Council acts on horticultural soil concerns

Auckland City will be writing letters to private property owners whose land information memorandum (LIM) is being flagged with past horticultural activity following a region-wide study initiated by Auckland Regional Council (ARC).

These letters will be sent from next week once an accurate list of properties has been confirmed.

The ARC study involved sampling 43 horticultural and agricultural sites in the Auckland region. Only one site within Auckland City’s boundaries was tested.

This study found that historic horticultural activity resulted in comparatively elevated levels of contaminants on approximately 45 per cent of the regional sites. The remainder of the sites showed acceptable levels.

When Auckland City received this report, a desk-top study was undertaken. Old aerial photos from the 1940s and 1950s were studied to identify properties that may be the site of former horticultural activity. The study resulted in a list of 1,172 properties (1,155 privately owned properties or owned by other government agencies and 17 owned by Auckland City) that may, in the past, have been used for horticultural purposes.

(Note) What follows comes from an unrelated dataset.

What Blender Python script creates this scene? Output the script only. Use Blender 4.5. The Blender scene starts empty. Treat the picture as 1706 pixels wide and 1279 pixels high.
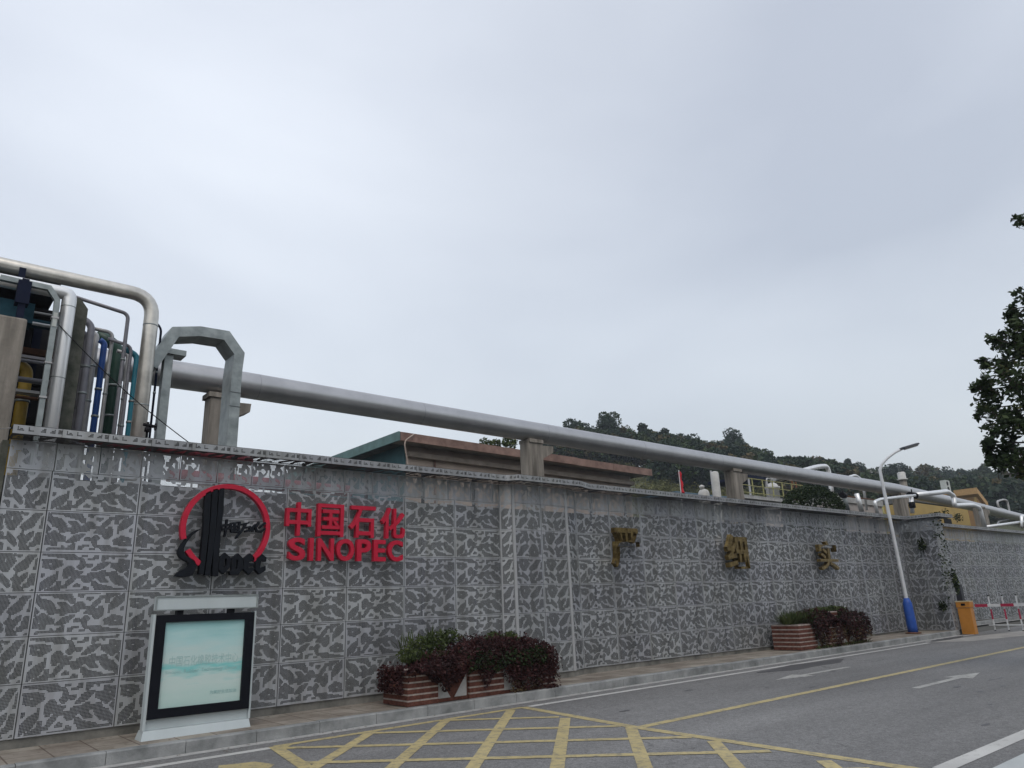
import bpy, bmesh, math, random
import numpy as np
from mathutils import Vector, Matrix
R = math.radians
sc = bpy.context.scene
COL = sc.collection
random.seed(7); RNG = np.random.default_rng(7)

# ------------------------------------------------------------ camera
IW, IH = 1706.0, 1279.0
F = 1222.336
RM = np.array([[0.77103071, -0.15678129, -0.61719629],
               [-0.63577585, -0.24441726, -0.73215386],
               [-0.0360654, 0.95691161, -0.28813097]])
CAM = np.array([0.0, 0.0, 1.774])
cam = bpy.data.cameras.new('camera'); camo = bpy.data.objects.new('camera', cam); COL.objects.link(camo)
m = Matrix.Identity(4)
for i in range(3):
    for j in range(3): m[i][j] = RM[i][j]
    m[i][3] = CAM[i]
camo.matrix_world = m
cam.sensor_width = 36.0; cam.lens = 36.0 * F / IW
cam.clip_start = 0.1; cam.clip_end = 4000
sc.camera = camo

# ------------------------------------------------------------ world: overcast sky
w = bpy.data.worlds.new('World'); sc.world = w; w.use_nodes = True
nt = w.node_tree; N = nt.nodes; L = nt.links; N.clear()
out = N.new('ShaderNodeOutputWorld')
SUN_EL, SUN_AZ = 52.0, 215.0
sky = N.new('ShaderNodeTexSky'); sky.sky_type = 'NISHITA'; sky.sun_disc = False
sky.sun_elevation = R(SUN_EL); sky.sun_rotation = R(SUN_AZ); sky.air_density = 1.5; sky.dust_density = 4
b1 = N.new('ShaderNodeBackground'); b1.inputs[1].default_value = 0.05; L.new(sky.outputs[0], b1.inputs[0])
tc = N.new('ShaderNodeTexCoord'); mp = N.new('ShaderNodeMapping'); mp.inputs['Scale'].default_value = (1.0, 1.0, 2.1)
mp.inputs['Rotation'].default_value = (0.2, 0.35, 0.4)
L.new(tc.outputs['Generated'], mp.inputs[0])
nz = N.new('ShaderNodeTexNoise'); nz.inputs['Scale'].default_value = 1.35; nz.inputs['Detail'].default_value = 5; nz.inputs['Roughness'].default_value = 0.42
nz.inputs['Distortion'].default_value = 0.35
L.new(mp.outputs[0], nz.inputs['Vector'])
cr = N.new('ShaderNodeValToRGB'); L.new(nz.outputs['Fac'], cr.inputs[0])
cr.color_ramp.elements[0].position = 0.33; cr.color_ramp.elements[0].color = (0.50, 0.525, 0.582, 1)
cr.color_ramp.elements[1].position = 0.72; cr.color_ramp.elements[1].color = (0.745, 0.772, 0.815, 1)
# slightly darker toward the horizon
sep = N.new('ShaderNodeSeparateXYZ'); L.new(tc.outputs['Generated'], sep.inputs[0])
mr = N.new('ShaderNodeMapRange'); mr.inputs['From Min'].default_value = 0.0; mr.inputs['From Max'].default_value = 0.6
mr.inputs['To Min'].default_value = 0.82; mr.inputs['To Max'].default_value = 1.0
L.new(sep.outputs['Z'], mr.inputs['Value'])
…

Waitakere City Council has also undertaken desktop research, which resulted in a list of 3,000 properties being identified. This information is already on LIMs.

Auckland City says it has a responsibility to communicate directly with property owners.

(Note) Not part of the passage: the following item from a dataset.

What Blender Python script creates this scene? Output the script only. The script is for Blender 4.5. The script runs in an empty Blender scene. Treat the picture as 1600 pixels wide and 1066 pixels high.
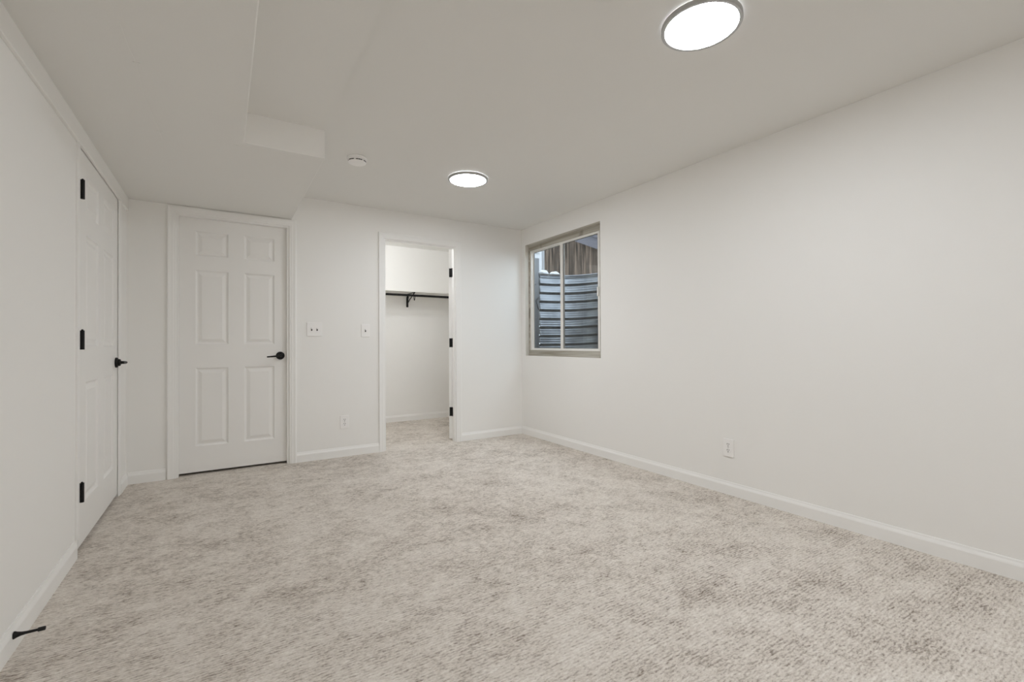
import bpy, bmesh, math, random
from mathutils import Matrix, Vector
random.seed(7)
S = bpy.context.scene
C = S.collection

# ------------------------------------------------------------------ camera
cam_d = bpy.data.cameras.new('camera')
cam_d.sensor_width = 36.0
cam_d.lens = 718.07 / 1600 * 36
cam_d.shift_y = -(533 - 530.93) / 1600
cam_d.clip_start = 0.02
cam = bpy.data.objects.new('camera', cam_d); C.objects.link(cam)
yaw, pitch, roll = 0.5611, 0.008, -0.005
R0 = Vector((math.cos(yaw), -math.sin(yaw), 0)); F0 = Vector((math.sin(yaw), math.cos(yaw), 0)); U0 = Vector((0, 0, 1))
F1 = math.cos(pitch) * F0 + math.sin(pitch) * U0
U1 = math.cos(pitch) * U0 - math.sin(pitch) * F0
R2 = math.cos(roll) * R0 + math.sin(roll) * U1
U2 = math.cos(roll) * U1 - math.sin(roll) * R0
M = Matrix((R2, U2, -F1)).transposed().to_4x4()
M.translation = Vector((0, 0, 1.05))
cam.matrix_world = M
S.camera = cam

# ------------------------------------------------------------------ view and sky
S.view_settings.view_transform = 'Standard'
S.view_settings.look = 'None'
S.view_settings.gamma = 1
S.view_settings.use_curve_mapping = False
S.view_settings.exposure = 0.05
S.cycles.max_bounces = 24; S.cycles.diffuse_bounces = 16; S.cycles.glossy_bounces = 6; S.cycles.transparent_max_bounces = 12
LAMP = 65.0          # ceiling lamps
BULB = 290.0          # bulb in the closet
SKY = 5.0
w = bpy.data.worlds.new('overcast_sky'); S.world = w; w.use_nodes = True
bg = w.node_tree.nodes['Background']
bg.inputs[0].default_value = (0.80, 0.89, 1.0, 1); bg.inputs[1].default_value = SKY

# ------------------------------------------------------------------ materials
def mat(name, col, rough=0.5, metal=0.0, spec=0.5):
    m = bpy.data.materials.new(name); m.use_nodes = True
    b = m.node_tree.nodes['Principled BSDF']
    b.inputs['Base Color'].default_value = (*col, 1); b.inputs['Roughness'].default_value = rough
    b.inputs['Metallic'].default_value = metal; b.inputs['Specular IOR Level'].default_value = spec
    return m
def N(m, t, **k):
    n = m.node_tree.nodes.new(t)
    for a, v in k.items(): setattr(n, a, v)
    return n
def L(m, a, b): m.node_tree.links.new(a, b)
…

“We can appreciate people may be concerned but we do not know at this time of any private properties that have contaminants,” says John Duthie, group manager, City Planning.

“Evidence of former horticultural use does not necessarily mean the site is currently contaminated.”

The letter that will be sent to property owners will advise them what action they can take, including how they can arrange independent testing to verify whether any contamination exists.

The Mayor of Auckland, Dick Hubbard, said it is crucial that the council communicated with affected property owners in an open and transparent manner.

As a priority. Auckland City has tested the 17 council-owned parks and reserves that were identified in the desk-top study because of the high level of community use.

Five of these parks and reserves showed isolated areas of pesticide residue, consistent with regular maintenance activities such as weed control. The residues are evident in areas that are inaccessible to the public or where recreational activity is unlikely.

The five parks that had residual levels were: Mount Albert War Memorial Reserve, Mount Albert Mount Albert War Memorial Reserve showed slightly elevated levels of lead. Remediation has already been undertaken.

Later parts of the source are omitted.